Ejemplos hay muchos en todos los niveles de intensidad. Los aranceles estadounidenses a productos chinos son una de las muchas medidas con las que EE.UU. pretende limitar el potencial del gigante asiático. La intervención de Rusia en Ucrania responde, entre otros factores, a la necesidad de mantener un espacio de dominio en sus proximidades que le permita seguir creciendo. La intervención directa de Turquía en Siria, o la financiación de ciertos grupos o gobiernos por parte de Arabia Saudí, Catar, los Emiratos Árabes Unidos o Irán en los conflictos en Oriente Medio, responden a una lucha cada vez menos soterrada por la hegemonía en la zona, algo similar a lo que realizan Sudáfrica y más recientemente Ruanda en África. Incluso la intervención de las islas Seychelles en las operaciones militares en el Mar Rojo responde a su escalada internacional de posiciones.

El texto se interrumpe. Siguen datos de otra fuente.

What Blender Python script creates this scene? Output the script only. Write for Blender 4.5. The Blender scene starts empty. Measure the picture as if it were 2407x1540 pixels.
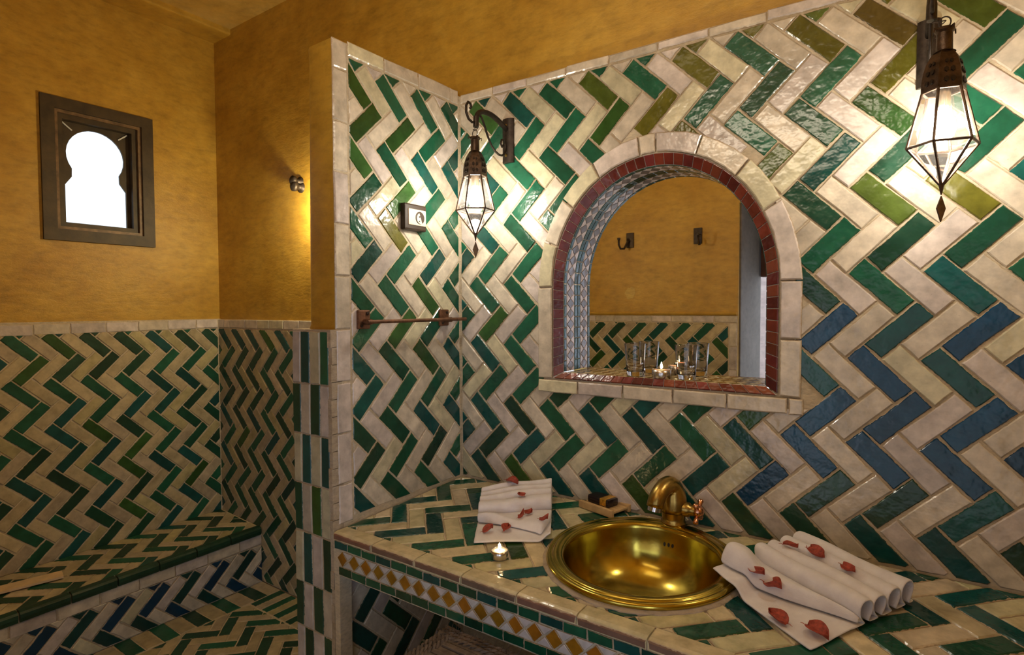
import bpy, bmesh, math, random
from mathutils import Vector, Matrix
PI = math.pi
rng = random.Random(7)
sc = bpy.context.scene
COL = sc.collection

# ------------------------------------------------------------------ camera, light, exposure
F_PX, YAW, PITCH, ROLL = 1340.0, -0.605, -0.0345, -0.004
CAM = Vector((0, 0, 1.45))
fw = Vector((math.sin(YAW)*math.cos(PITCH), math.cos(YAW)*math.cos(PITCH), math.sin(PITCH)))
r0 = Vector((math.cos(YAW), -math.sin(YAW), 0)); u0 = r0.cross(fw)
rt = math.cos(ROLL)*r0 + math.sin(ROLL)*u0
up = -math.sin(ROLL)*r0 + math.cos(ROLL)*u0
cd = bpy.data.cameras.new('camera'); cam = bpy.data.objects.new('camera', cd); COL.objects.link(cam)
cd.sensor_width = 36; cd.lens = F_PX/2407*36; cd.clip_start = .02
M3 = Matrix((rt, up, -fw)).transposed()
cam.matrix_world = Matrix.Translation(CAM) @ M3.to_4x4()
sc.camera = cam
sc.view_settings.view_transform = 'Standard'; sc.view_settings.look = 'None'
sc.view_settings.gamma = 1; sc.view_settings.use_curve_mapping = False
sc.view_settings.exposure = 0.06

w = bpy.data.worlds.new('sky'); sc.world = w; w.use_nodes = True
w.node_tree.nodes['Background'].inputs[0].default_value = (.80, .90, 1.0, 1)
w.node_tree.nodes['Background'].inputs[1].default_value = 1.5

def area(name, loc, target, sx, sy, power, col):
    l = bpy.data.lights.new(name, 'AREA'); l.shape = 'RECTANGLE'; l.size = sx; l.size_y = sy
    l.energy = power; l.color = col
    o = bpy.data.objects.new(name, l); COL.objects.link(o); o.location = loc
    o.rotation_euler = (Vector(target)-Vector(loc)).to_track_quat('-Z', 'Y').to_euler()
    return o
DOOR_W, SIDE_W, FILL_W, UP_W, BULB_L = 1.3, 6, 1.8, 10, 195
area('doorway_daylight', (-.64, -.95, 1.05), (-.64, 1.7, 1.05), .42, 1.5, DOOR_W, (.74, .82, 1.0))
area('doorway_daylight', (.88, -.90, 1.0), (-1.0, 1.5, .95), .4, 1.5, SIDE_W, (.55, .68, 1.0))
area('upper_wall_fill', (-.55, .02, 2.38), (-.35, .8, 2.95), .9, .15, UP_W, (1.0, .84, .62))  # invented fill light without a fitting, brightens the upper plaster
area('overhead_fill', (-.9, .55, 2.90), (-.9, .9, 0), .8, .5, FILL_W, (1.0, .86, .66))  # soft warm fill added overhead for brightness, not a real fixture

# ------------------------------------------------------------------ helpers
WPOS = {}
def wpos(o): return WPOS.get(o.name, Vector((0, 0, 0))) if o else Vector((0, 0, 0))
def tag(o, label=None, cat=None, group=None, kind=None):
    if label: o['label'] = label
    if cat: o['category'] = cat
    if group: o['group'] = group
    if kind: o['kind'] = kind
    return o
def thing(name, loc, label, cat, group=None, kind=None):
    o = bpy.data.objects.new(name, None); COL.objects.link(o); o.location = loc
    o.empty_display_size = .05; WPOS[o.name] = Vector(loc)
    return tag(o, label, cat, group, kind)
def link_mesh(name, verts, faces, mat, parent=None, origin=None, color=None, smooth=False):
    """verts in world space; the object's origin sits at `origin` (default: the parent's origin)"""
    pw = wpos(parent); og = Vector(origin) if origin is not None else pw
    me = bpy.data.meshes.new(name)
    me.from_pydata([tuple(Vector(v)-og) for v in verts], [], faces)
    me.materials.append(mat)
    if smooth:
        for p in me.polygons: p.use_smooth = True
    o = bpy.data.objects.new(name, me); COL.objects.link(o)
    if parent: o.parent = parent
    o.location = og-pw; WPOS[o.name] = og
    if color: o.color = (*color, 1)
    return o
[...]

Dentro de todo este sistema general, así mismo, es habitual que se conformen bloques de países. En tanto que las dinámicas son cada vez más internacionales, es cada vez más común ver cómo toda una serie de países se unen, en el ámbito económico, político y/o militar para defender sus intereses comunes, a cambio de una serie de concesiones que se realizan para amortiguar las pugnas internas que —obviamente— existen en organizaciones de este tipo, donde también existen diferencias entre los miembros y que pueden ser suficientemente relevantes como para suponer una amenaza a la existencia del propio bloque.

Una realidad que conocemos de primera mano en España. Los principales bloques imperialistas en los que se inserta, la Unión Europea y la OTAN, han sido útiles para las grandes empresas de nuestro país —acceso a nuevos mercados, mejores condiciones para su actividad económica, etc.— que no se han reflejado en la mayoría de la población. A cambio, nuestro deber de “cumplir con nuestras obligaciones” nos obliga a multiplicar el gasto en defensa, a que nuestras tropas participen en misiones imperialistas y a asistir en las guerras en las que participen los socios — obligaciones que los imperialistas españoles cumplen con gusto, por cierto, aunque suponga destinar los fondos públicos a la industria militar en vez de a cubrir nuestras necesidades, las de los trabajadores y nuestras familias.

Se vuelve una necesidad, pues, construir una herramienta que luche contra estas instituciones que nos están dirigiendo a una futura guerra. Una herramienta que denuncie todas las políticas imperialistas que imponen la UE y la OTAN y aplican nuestras administraciones. Una herramienta que organice las aspiraciones de paz que la mayoría de la sociedad —la que se vería arrastrada a los campos de batalla por intereses que no le son propios— mantenemos. Una herramienta que pueda imponer los intereses de los trabajadores y de las capas populares de nuestro país sobre los que se lucran con la guerra, sabiendo que en nuestra memoria colectiva tenemos brillantes ejemplos de solidaridad organizada por la paz: las Brigadas Internacionales que dieron su vida en los campos de España contra los agresores nazi-fascistas, las luchas contra la entrada de nuestro país en la OTAN, las campañas de solidaridad contra el bloqueo en Cuba y con el pueblo saharaui, las manifestaciones contra la guerra de Iraq o las acampadas universitarias del año pasado pidiendo la ruptura de relaciones con Israel.

El COSPAZ es la herramienta que recoge todas esas experiencias de lucha por la paz y que tiene los medios para poder cumplir con esos objetivos. El camino que empezamos a recorrer es largo y tortuoso, pero la meta es clara: construir una sociedad que conozca la paz. Y no nos cansaremos hasta lograrlo.